▶ DATA SECTION:
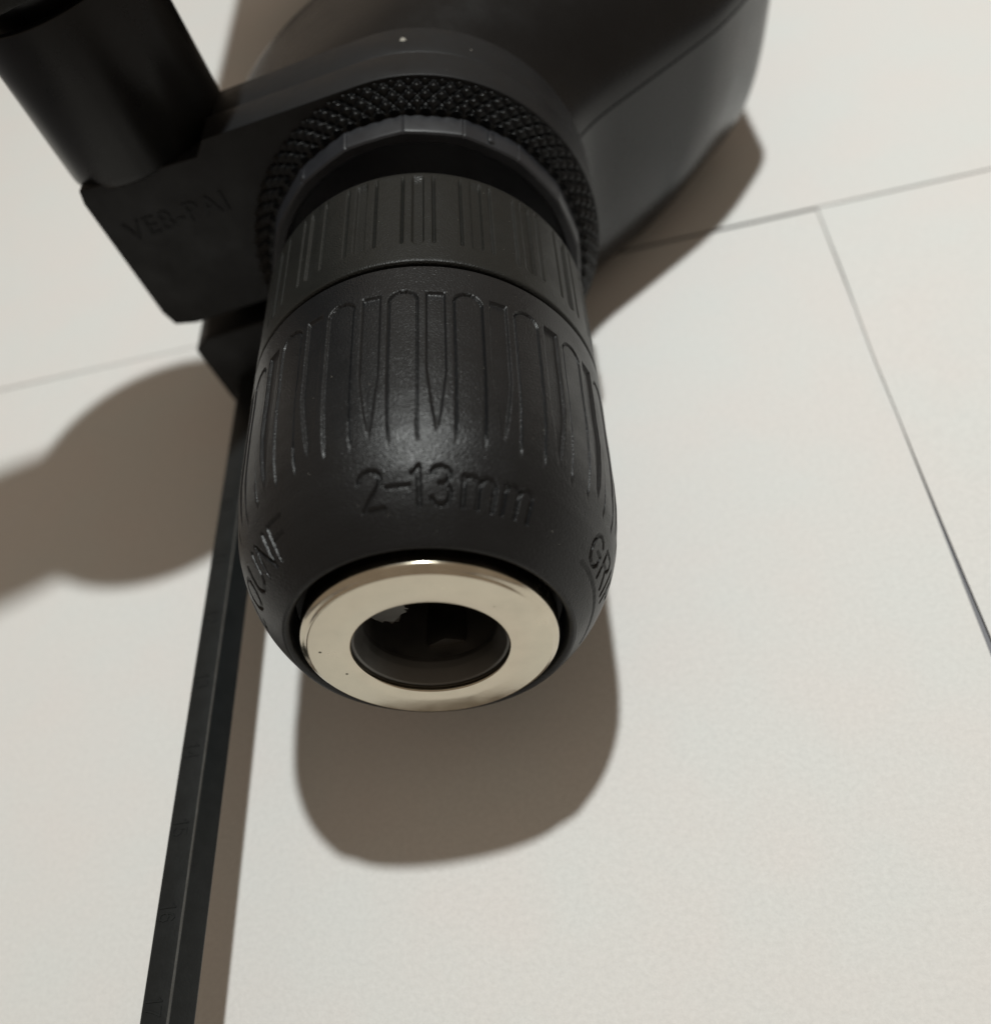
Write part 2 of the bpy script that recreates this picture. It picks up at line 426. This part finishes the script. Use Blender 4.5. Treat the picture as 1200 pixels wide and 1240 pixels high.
# rear sleeve -------------------------------------------------------------
ys2 = np.concatenate([[35.7, 35.76, 35.85, 36.1], np.arange(36.4, 42, 0.16), np.arange(42.2, 53.0, 0.3), [53.2, 53.4, 53.5]])
NT2 = 1320
th2 = np.linspace(-180, 180, NT2, endpoint=False)
TH, YY = np.meshgrid(th2, ys2, indexing='ij')
RR = np.interp(YY, [35.7, 35.76, 35.85, 36.1, 53.1, 53.4, 53.5], [21.25, 21.5, 21.58, 21.62, 21.4, 21.2, 21.0])
ph = ((TH-12.5+9) % 18)-9
uu = np.radians(ph)*21.5
def chan(u0, hw, y0, deep):
    q = np.abs(uu-u0); dy = np.maximum((y0+hw)-YY, 0)
    dd = np.where(YY < y0+hw, np.hypot(q, dy), q)
    return deep*(1-sstep(-0.12, 0.14, dd-hw))
RR = RR-np.maximum.reduce([chan(-1.8, 0.13, 39.2, 0.30), chan(1.8, 0.13, 39.2, 0.30), chan(0, 0.62, 39.0, 0.34)])*(1-sstep(51.2, 53.2, YY))
t = np.radians(TH)
V = np.stack([RR*np.sin(t), YY, RR*np.cos(t)], -1).transpose(1, 0, 2)
Vs = V.reshape(-1, 3); Fs = grid_faces(V.shape[0], V.shape[1], True)
v1, f1 = revolve([(35.7, 21.25), (35.7, 13.5)], 216, -math.pi)
v2, f2 = revolve(round_profile([(53.5, 21.0), (53.5, 18.5), (51.5, 17.5), (51.5, 13.0)], 0.3), 216, -math.pi)
link_mesh('rear_sleeve', np.concatenate([Vs, v1, v2]), np.concatenate([Fs, f1+len(Vs), f2+len(Vs)+len(v1)]), M_REAR, chuck, (0, 43, 0), smooth=50)

# nose ring ---------------------------------------------------------------
bead = [(0.62-0.72*math.sin(q), 13.08+0.72*math.cos(q)) for q in np.radians(np.linspace(0, 72, 9))]
nr = ([(4.5, 13.72)] + bead + [(-0.12, 13.22), (-0.14, 13.16), (-0.32, 13.08), (-0.39, 13.0), (-0.4, 12.85),
       (-0.4, 10.5), (-0.4, 8.62), (-0.36, 8.50), (-0.27, 8.43), (-0.14, 8.42), (-0.1, 9.0), (1.0, 9.0), (3.6, 9.0)])
v, f = revolve(nr, 256)
link_mesh('nose_ring', v, f, M_NICKEL, chuck, (0, 0, 0), smooth=60)
# inner steel bush, its ground rim shows inside the ring
v, f = revolve(round_profile([(3.3, 8.95), (0.4, 8.95), (0.36, 8.32), (0.5, 8.12), (2.1, 7.55), (2.9, 7.34), (3.5, 7.33)], 0.08), 160)
link_mesh('bore_bush', v, f, M_STEEL, chuck, (0, 2, 0), smooth=50)

# jaws
def jaw(ang, tip_y, torn, out):
    c, s = math.cos(ang), math.sin(ang)
    bm = bmesh.new()
    secs = []
    N = 40 if torn else 18
    for k, (yy, off) in enumerate([(tip_y, 5.6), (tip_y+0.7, 5.5), (tip_y+3, 5.55), (tip_y+9, 6.0), (tip_y+20, 7.4)]):
        ring = []
        for i in range(N):
            q = 2*math.pi*i/N
            rr = 2.75 if k else 2.35
            lx, lr = rr*math.sin(q), rr*math.cos(q)
            if lr < -0.9:                       # V ground gripping edge, facing the axis
                lr = -0.9-1.25*(1-abs(lx)/2.75)
            if torn and k == 0: lr += 0.35*math.sin(i*1.9)+random.uniform(-0.15, 0.15)
            rad = off+lr+out
            x = rad*c-lx*s; z = rad*s+lx*c
            jit = random.uniform(-0.25, 0.5) if (torn and k == 0) else 0
            ring.append(bm.verts.new((x, yy+jit, z)))
        secs.append(ring)
    bm.faces.new(secs[0])
    for p, q in zip(secs[:-1], secs[1:]):
        for i in range(N): bm.faces.new((p[i], p[(i+1) % N], q[(i+1) % N], q[i]))
    bm.verts.index_update()
    v = [tuple(w.co) for w in bm.verts]; f = [[w.index for w in fc.verts] for fc in bm.faces]; bm.free()
    return link_mesh('jaw', v, f, M_JAW, chuck, (5*c, tip_y, 5*s), smooth=35)
jaw(math.radians(152), 4.2, True, -0.9)
jaw(math.radians(28), 6.5, False, 0.6)
jaw(math.radians(270), 5.0, False, 2.4)

# mode ring (faceted collar behind the chuck) ------------------------------
NF = 18
bm_v, bm_f = [], []
def facet_ring(yr, n=NF, phase=math.radians(17.5+10)):
    # piecewise flat ring with a hairline groove at every corner
    prof = yr; ang = []
    for k in range(n):
        a0 = phase+2*math.pi*k/n; w = 2*math.pi/n
        ang += [(a0+0.000, 'g'), (a0+0.010, 'e'), (a0+w*0.33, 'f'), (a0+w*0.67, 'f'), (a0+w-0.010, 'e')]
    w = 2*math.pi/n
    out = []
    for (y, r, facet) in prof:
        for q, kind in ang:
            loc = ((q-phase) % w)-w/2
            rr = r
            if facet: rr = r*(1+0.6*(math.cos(w/2)/math.cos(loc)*1.006-1))
            if facet and kind == 'g': rr -= 0.12
            out.append((rr*math.sin(q), y, rr*math.cos(q)))
    return np.array(out), grid_faces(len(prof), len(ang), True)
v, f = facet_ring([(67.0, 21.9, True), (62.5, 21.7, True), (62.15, 21.55, True), (62.0, 21.3, True), (62.0, 20.3, False), (62.3, 20.0, False), (65.5, 19.6, False), (65.6, 8.0, False)])
mode = link_mesh('mode_ring', v, f, M_RING, drill, (0, 63, 0), smooth=24)
# little index nubs on its rim
for ang in (-32, 37):
    q = math.radians(ang)
    t_ = np.array([math.cos(q), 0, -math.sin(q)]); n_r = np.array([math.sin(q), 0, math.cos(q)])
    bm = bmesh.new(); bmesh.ops.create_cube(bm, size=1.0)
    bmesh.ops.bevel(bm, geom=list(bm.edges), offset=0.25, segments=2, profile=0.5, affect='EDGES')
    bm.verts.index_update()
    vv = [n_r*21.5+np.array([0, 63.6, 0])+t_*w.co.x*0.9+np.array([0, 1, 0])*w.co.y*2.4+n_r*w.co.z*0.9 for w in bm.verts]
    ff = [[w.index for w in fc.verts] for fc in bm.faces]; bm.free()
    link_mesh('index_nub', vv, ff, M_RING, mode, tuple(n_r*21.5+np.array([0, 63.6, 0])), smooth=50)

# knurled ring --------------------------------------------------------------
NK = 144
thk = np.linspace(0, 2*math.pi, NK*10, endpoint=False)
s_ = np.linspace(0, 1, 50)
S, T = np.meshgrid(s_, thk, indexing='ij')
yk = 65.4+3.3*S; rk = 22.4+2.25*S
rows = 4.0
u = (T*NK/(2*math.pi)+S*rows)/2.0; w = (T*NK/(2*math.pi)-S*rows)/2.0
fr = lambda q: np.abs(q-np.round(q))*2.0
dk = np.maximum(fr(u), fr(w))
hgt = 0.62*(1-np.clip(dk, 0, 1)**1.7)*sstep(0, 0.05, S)*(1-sstep(0.95, 1.0, S))
nr_, ny_ = math.cos(math.atan2(2.25, 3.3)), -math.sin(math.atan2(2.25, 3.3))
rk = rk+hgt*nr_-0.25; yk = yk+hgt*ny_
V = np.stack([rk*np.sin(T), yk, rk*np.cos(T)], -1)
# front flank down to the mode ring, back flank
ext = lambda y, r: np.stack([r*np.sin(thk), np.full_like(thk, y), r*np.cos(thk)], -1)[None]
V = np.concatenate([ext(65.4, 21.0), V, ext(68.75, 24.0), ext(68.8, 22)], 0)
link_mesh('knurled_ring', V.reshape(-1, 3), grid_faces(V.shape[0], V.shape[1], True), M_KNURL, drill, (0, 66, 0), smooth=45)

# housing: two halves joined along the seam at z = SEAM ------------------------
SEAM = 4.0
OUT = np.array([  # y, x left, x right, z top, z bottom
    (81.6, -24.5, 23.5, 22.0, -24.0), (84, -26.5, 25.0, 22.8, -26), (87, -28, 27.5, 23.2, -27.5), (91, -29.5, 32.5, 23.6, -28.5), (97, -31, 40.0, 24, -29.2),
    (103, -32.0, 47.3, 24.3, -29.6), (108, -32.2, 51.6, 24.6, -29.7), (112, -30.0, 54.4, 24.8, -29.7), (116, -23, 57.0, 24.8, -29.7), (121, -11, 60.0, 25, -29.7),
    (125, -3, 60.8, 25.5, -29.7), (132, 3, 60.3, 26, -29.7), (142, 4, 59.8, 26, -29.7), (160, 4, 58.5, 27, -29.7), (180, 4, 57, 27, -29.7), (210, 4, 55, 26, -29.7),
    (250, 4, 52, 24, -29.7), (262, 8, 46, 20, -27), (266, 14, 38, 12, -18)], float)
yb_ = np.concatenate([np.linspace(81.6, 125, 70), np.linspace(126, 266, 70)])
def smooth_interp(y, xp, fp):
    yy = np.linspace(xp[0], xp[-1], 1200); rr = np.interp(yy, xp, fp)
    k = 31; pad = np.pad(rr, k//2, mode='reflect', reflect_type='odd'); rr = np.convolve(pad, np.ones(k)/k, 'valid')
    return np.interp(y, yy, rr)
xl, xr, zt, zb = [smooth_interp(yb_, OUT[:, 0], OUT[:, i]) for i in (1, 2, 3, 4)]
def half(upper):
    NQ = 72
    q = np.linspace(0, math.pi, NQ)
    g = 0.12
    rows_ = []
    for k in range(len(yb_)):
        cx, hx = (xl[k]+xr[k])/2, (xr[k]-xl[k])/2
        if upper:
            e = 1.75
            x = cx+(hx-0.15)*np.sign(np.cos(q))*np.abs(np.cos(q))**(2/e); z = SEAM+g+(zt[k]-SEAM-g)*np.abs(np.sin(q))**(2/e)
        else:
            e = 4.0
            # walls lean in a little towards the table
            x0 = np.sign(np.cos(q))*np.abs(np.cos(q))**(2/e); s0 = np.abs(np.sin(q))**(2/e)
            x = cx+hx*x0*(1-0.13*s0); z = SEAM-g-(SEAM-g-zb[k])*s0
        rows_.append(np.stack([x, np.full_like(x, yb_[k]), z], -1))
    V = np.array(rows_)
    n1, n2 = V.shape[:2]
    F = grid_faces(n1, n2, False).tolist()
    F.append(list(range(n2))); F.append([(n1-1)*n2+i for i in range(n2)])
    # flat mating face
    for k in range(n1-1): F.append([k*n2, (k+1)*n2, (k+1)*n2+n2-1, k*n2+n2-1])
    return V.reshape(-1, 3), F
for up in (True, False):
    v, f = half(up)
    hs = link_mesh('housing_half', v, f, M_BODY, drill, (20, 110, SEAM), smooth=40)
    hs['label'] = 'upper black half of the motor housing' if up else 'lower half of the motor housing with the upright side wall'
# unseen block, added to shade the paper left of the housing, clear of table
v, f = prism([(-54, -2), (-54, 14), (-49, 20), (6, 22), (6, -6), (-47, -7)], 192, 262, bevel=4.0)
link_mesh('rear_shadow_caster', v, f, M_BODY, drill, (-25, 225, 6), smooth=40)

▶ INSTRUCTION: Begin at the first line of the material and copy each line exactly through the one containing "2, 0), smooth=50)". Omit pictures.

▶ ANSWER TO THE TASK:
Write part 2 of the bpy script that recreates this picture. It picks up at line 426. This part finishes the script. Use Blender 4.5. Treat the picture as 1200 pixels wide and 1240 pixels high.
# rear sleeve -------------------------------------------------------------
ys2 = np.concatenate([[35.7, 35.76, 35.85, 36.1], np.arange(36.4, 42, 0.16), np.arange(42.2, 53.0, 0.3), [53.2, 53.4, 53.5]])
NT2 = 1320
th2 = np.linspace(-180, 180, NT2, endpoint=False)
TH, YY = np.meshgrid(th2, ys2, indexing='ij')
RR = np.interp(YY, [35.7, 35.76, 35.85, 36.1, 53.1, 53.4, 53.5], [21.25, 21.5, 21.58, 21.62, 21.4, 21.2, 21.0])
ph = ((TH-12.5+9) % 18)-9
uu = np.radians(ph)*21.5
def chan(u0, hw, y0, deep):
    q = np.abs(uu-u0); dy = np.maximum((y0+hw)-YY, 0)
    dd = np.where(YY < y0+hw, np.hypot(q, dy), q)
    return deep*(1-sstep(-0.12, 0.14, dd-hw))
RR = RR-np.maximum.reduce([chan(-1.8, 0.13, 39.2, 0.30), chan(1.8, 0.13, 39.2, 0.30), chan(0, 0.62, 39.0, 0.34)])*(1-sstep(51.2, 53.2, YY))
t = np.radians(TH)
V = np.stack([RR*np.sin(t), YY, RR*np.cos(t)], -1).transpose(1, 0, 2)
Vs = V.reshape(-1, 3); Fs = grid_faces(V.shape[0], V.shape[1], True)
v1, f1 = revolve([(35.7, 21.25), (35.7, 13.5)], 216, -math.pi)
v2, f2 = revolve(round_profile([(53.5, 21.0), (53.5, 18.5), (51.5, 17.5), (51.5, 13.0)], 0.3), 216, -math.pi)
link_mesh('rear_sleeve', np.concatenate([Vs, v1, v2]), np.concatenate([Fs, f1+len(Vs), f2+len(Vs)+len(v1)]), M_REAR, chuck, (0, 43, 0), smooth=50)

# nose ring ---------------------------------------------------------------
bead = [(0.62-0.72*math.sin(q), 13.08+0.72*math.cos(q)) for q in np.radians(np.linspace(0, 72, 9))]
nr = ([(4.5, 13.72)] + bead + [(-0.12, 13.22), (-0.14, 13.16), (-0.32, 13.08), (-0.39, 13.0), (-0.4, 12.85),
       (-0.4, 10.5), (-0.4, 8.62), (-0.36, 8.50), (-0.27, 8.43), (-0.14, 8.42), (-0.1, 9.0), (1.0, 9.0), (3.6, 9.0)])
v, f = revolve(nr, 256)
link_mesh('nose_ring', v, f, M_NICKEL, chuck, (0, 0, 0), smooth=60)
# inner steel bush, its ground rim shows inside the ring
v, f = revolve(round_profile([(3.3, 8.95), (0.4, 8.95), (0.36, 8.32), (0.5, 8.12), (2.1, 7.55), (2.9, 7.34), (3.5, 7.33)], 0.08), 160)
link_mesh('bore_bush', v, f, M_STEEL, chuck, (0, 2, 0), smooth=50)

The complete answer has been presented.